Though he clashed with some organizers like Jacobs, Moses had plenty of public support when he was actively working for the city, especially in the first half of the 20th century. Lots of New York residents did like his efficiency — unlike the government at the time, he actually put plans in motion and got things built. In the later years of his career and since his death, however, Moses's legacy has become more contentious. He got infrastructure built, yes, but he was obsessed with "slum clearance," and he razed multiple low-income, minority neighborhoods to make way for upscale buildings.

One of the most well-known examples is Lincoln Center for the Performing Arts. Now a tourist attraction and a hub for opera, ballet, theatre, and symphonies, the area used to be a neighborhood called San Juan Hill. The majority-Black and Latino residents of that neighborhood were displaced in the 1950s and 60s when their tenements were destroyed and Lincoln Center was built, under Moses's purview.

Lincoln Center's construction isn't a main focus of Straight Line Crazy, but the play's second half is about Moses's fall from grace and his inability to accept that his "perfect" city had negative side effects on thousands of New York residents, which Lincoln Center exemplified.

Straight Line Crazy isn't the only show to reference this project. The opening shot of Steven Spielberg's 2021 West Side Story film remake shows a blueprint for Lincoln Center, with a wrecking ball and rubble in the background. Another scene shows anti-demolition protestors, one of whom holds a sign calling Moses out by name.

Moses's legacy

A major reason many don't remember Moses fondly today is because of The Power Broker. Robert Caro's 1974 biography hails Moses for his early achievements, like the building of Jones Beach and refurbishing of NYC's parks, and notes that his work prompted lots of cities to create highways and new housing developments of their own. But Caro also paints him as a morally questionable man, personally and professionally. He argues that Moses was racist and careless in his methods, and was more concerned with power than residents' best interests. For example, he noted that Moses's limited-access highways only allowed cars, shutting out minority and lower-income people who could only afford bus travel.

The Power Broker did not win Moses's approval (he issued a 23-page criticism of the book), but it did win the Pulitzer Prize and a lasting place in New York history, single-handedly changing Moses's legacy. But whether you've read the book or just know of it, and Moses, through word-of-mouth, you'll see a fresh perspective on the man in Straight Line Crazy.

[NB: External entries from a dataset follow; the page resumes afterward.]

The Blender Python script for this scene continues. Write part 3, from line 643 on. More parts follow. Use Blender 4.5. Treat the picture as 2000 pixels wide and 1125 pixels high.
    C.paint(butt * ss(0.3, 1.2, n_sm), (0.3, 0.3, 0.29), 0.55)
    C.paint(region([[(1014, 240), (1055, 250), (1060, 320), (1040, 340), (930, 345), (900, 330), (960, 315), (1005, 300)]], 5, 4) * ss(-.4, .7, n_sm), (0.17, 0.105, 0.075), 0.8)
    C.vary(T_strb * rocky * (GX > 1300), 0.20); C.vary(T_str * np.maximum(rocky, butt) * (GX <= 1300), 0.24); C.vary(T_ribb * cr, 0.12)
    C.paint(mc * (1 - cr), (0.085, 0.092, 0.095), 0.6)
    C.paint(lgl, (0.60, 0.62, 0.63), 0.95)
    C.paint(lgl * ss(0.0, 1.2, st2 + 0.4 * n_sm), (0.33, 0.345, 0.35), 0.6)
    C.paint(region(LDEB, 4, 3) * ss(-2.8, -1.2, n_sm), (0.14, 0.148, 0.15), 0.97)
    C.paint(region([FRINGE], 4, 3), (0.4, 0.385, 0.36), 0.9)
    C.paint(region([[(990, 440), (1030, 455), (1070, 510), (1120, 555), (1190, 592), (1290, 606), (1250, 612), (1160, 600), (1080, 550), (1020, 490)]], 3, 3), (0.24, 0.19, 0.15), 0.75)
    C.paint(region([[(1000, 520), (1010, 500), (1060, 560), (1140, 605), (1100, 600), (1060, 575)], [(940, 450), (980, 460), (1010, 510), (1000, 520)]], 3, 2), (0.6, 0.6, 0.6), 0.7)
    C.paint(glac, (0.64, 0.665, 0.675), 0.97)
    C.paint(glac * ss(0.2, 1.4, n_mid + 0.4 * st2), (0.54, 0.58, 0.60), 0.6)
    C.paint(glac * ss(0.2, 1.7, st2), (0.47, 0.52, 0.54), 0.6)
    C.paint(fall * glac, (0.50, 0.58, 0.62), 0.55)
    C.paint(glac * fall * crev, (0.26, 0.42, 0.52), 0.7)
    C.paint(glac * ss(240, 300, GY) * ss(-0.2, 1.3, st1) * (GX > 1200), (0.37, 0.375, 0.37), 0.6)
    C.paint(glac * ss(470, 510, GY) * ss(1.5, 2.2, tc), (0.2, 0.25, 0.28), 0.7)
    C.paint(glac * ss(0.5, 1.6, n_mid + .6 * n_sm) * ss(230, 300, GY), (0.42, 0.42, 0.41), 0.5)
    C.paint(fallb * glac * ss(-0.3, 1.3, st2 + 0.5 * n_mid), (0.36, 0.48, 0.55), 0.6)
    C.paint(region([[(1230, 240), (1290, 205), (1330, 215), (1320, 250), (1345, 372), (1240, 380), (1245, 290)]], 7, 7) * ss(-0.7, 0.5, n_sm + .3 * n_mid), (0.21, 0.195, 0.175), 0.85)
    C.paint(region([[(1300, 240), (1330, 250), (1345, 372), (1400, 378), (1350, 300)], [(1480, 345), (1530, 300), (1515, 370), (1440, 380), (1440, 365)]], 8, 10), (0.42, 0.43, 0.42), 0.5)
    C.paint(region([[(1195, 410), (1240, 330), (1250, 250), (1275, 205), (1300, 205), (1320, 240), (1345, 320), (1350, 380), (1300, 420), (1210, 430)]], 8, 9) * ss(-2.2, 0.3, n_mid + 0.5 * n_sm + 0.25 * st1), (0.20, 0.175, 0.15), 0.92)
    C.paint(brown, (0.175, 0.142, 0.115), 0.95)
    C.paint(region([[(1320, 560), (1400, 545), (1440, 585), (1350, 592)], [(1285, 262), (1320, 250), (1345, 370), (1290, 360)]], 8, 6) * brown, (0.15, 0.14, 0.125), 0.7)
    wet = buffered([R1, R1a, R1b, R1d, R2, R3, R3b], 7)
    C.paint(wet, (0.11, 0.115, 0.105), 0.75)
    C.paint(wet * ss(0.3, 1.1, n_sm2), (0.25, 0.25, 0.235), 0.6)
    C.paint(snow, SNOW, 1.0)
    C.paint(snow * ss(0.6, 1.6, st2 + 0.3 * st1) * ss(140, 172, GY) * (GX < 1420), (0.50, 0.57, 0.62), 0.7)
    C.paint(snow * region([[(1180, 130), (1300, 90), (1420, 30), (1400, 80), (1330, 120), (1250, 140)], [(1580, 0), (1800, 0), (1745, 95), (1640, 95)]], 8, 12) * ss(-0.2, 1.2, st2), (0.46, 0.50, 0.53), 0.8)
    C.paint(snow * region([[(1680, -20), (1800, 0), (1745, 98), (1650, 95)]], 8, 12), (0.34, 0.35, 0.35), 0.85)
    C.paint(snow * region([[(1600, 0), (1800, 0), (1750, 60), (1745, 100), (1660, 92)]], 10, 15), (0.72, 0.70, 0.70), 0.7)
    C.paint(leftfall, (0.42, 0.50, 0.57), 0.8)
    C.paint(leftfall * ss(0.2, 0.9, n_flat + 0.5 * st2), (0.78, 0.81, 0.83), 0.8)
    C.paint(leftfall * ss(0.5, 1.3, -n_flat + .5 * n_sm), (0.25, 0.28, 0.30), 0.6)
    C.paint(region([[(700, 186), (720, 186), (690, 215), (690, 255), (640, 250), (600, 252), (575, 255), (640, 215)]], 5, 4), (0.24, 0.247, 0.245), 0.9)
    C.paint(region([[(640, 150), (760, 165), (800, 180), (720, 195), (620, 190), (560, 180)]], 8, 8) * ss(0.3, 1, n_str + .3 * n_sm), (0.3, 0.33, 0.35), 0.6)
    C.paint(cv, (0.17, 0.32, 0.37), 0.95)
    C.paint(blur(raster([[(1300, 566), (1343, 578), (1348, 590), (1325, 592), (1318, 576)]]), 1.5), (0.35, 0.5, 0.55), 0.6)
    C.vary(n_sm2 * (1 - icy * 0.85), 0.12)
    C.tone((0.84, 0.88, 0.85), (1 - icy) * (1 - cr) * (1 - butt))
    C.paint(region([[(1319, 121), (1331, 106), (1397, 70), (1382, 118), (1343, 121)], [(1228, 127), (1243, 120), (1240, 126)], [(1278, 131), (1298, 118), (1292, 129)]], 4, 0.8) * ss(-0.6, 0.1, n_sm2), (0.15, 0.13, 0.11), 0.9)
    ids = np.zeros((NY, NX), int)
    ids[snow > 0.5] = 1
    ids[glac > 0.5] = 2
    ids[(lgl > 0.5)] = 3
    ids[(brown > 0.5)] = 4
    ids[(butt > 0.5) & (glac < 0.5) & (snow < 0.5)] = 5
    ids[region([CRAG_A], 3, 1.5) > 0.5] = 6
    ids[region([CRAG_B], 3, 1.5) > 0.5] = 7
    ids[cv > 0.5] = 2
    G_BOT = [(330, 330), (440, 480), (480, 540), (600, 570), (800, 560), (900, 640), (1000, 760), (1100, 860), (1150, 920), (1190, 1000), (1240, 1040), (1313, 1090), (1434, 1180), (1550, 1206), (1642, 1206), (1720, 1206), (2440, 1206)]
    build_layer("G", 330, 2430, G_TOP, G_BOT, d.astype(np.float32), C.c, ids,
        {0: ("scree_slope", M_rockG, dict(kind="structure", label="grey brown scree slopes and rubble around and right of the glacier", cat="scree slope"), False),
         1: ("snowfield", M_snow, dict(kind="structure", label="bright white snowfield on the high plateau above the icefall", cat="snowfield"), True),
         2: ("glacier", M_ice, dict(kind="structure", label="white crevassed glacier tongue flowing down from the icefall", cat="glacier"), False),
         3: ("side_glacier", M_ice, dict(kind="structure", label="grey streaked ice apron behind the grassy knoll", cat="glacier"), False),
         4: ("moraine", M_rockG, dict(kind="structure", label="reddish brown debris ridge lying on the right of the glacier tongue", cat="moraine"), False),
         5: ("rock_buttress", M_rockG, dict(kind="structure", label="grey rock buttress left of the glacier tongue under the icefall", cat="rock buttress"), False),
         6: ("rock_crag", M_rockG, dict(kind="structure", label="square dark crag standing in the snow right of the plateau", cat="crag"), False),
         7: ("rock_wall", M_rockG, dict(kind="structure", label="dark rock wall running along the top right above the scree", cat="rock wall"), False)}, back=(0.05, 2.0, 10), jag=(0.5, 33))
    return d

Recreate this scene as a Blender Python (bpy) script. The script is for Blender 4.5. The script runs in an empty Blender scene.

Hare was inspired by The Power Broker when writing about Moses, but this isn't a stage adaptation of that book. He takes a different angle than Caro: As Hare said to the New Yorker, his Moses is not ruthlessly power-hungry, but "a man trapped in a dream," struggling to accept that his idealized plans aren't ideal in practice and not opening himself to change. Straight Line Crazy takes a more neutral approach to Moses's character than The Power Broker, letting audiences decide for themselves how to remember the man and his city.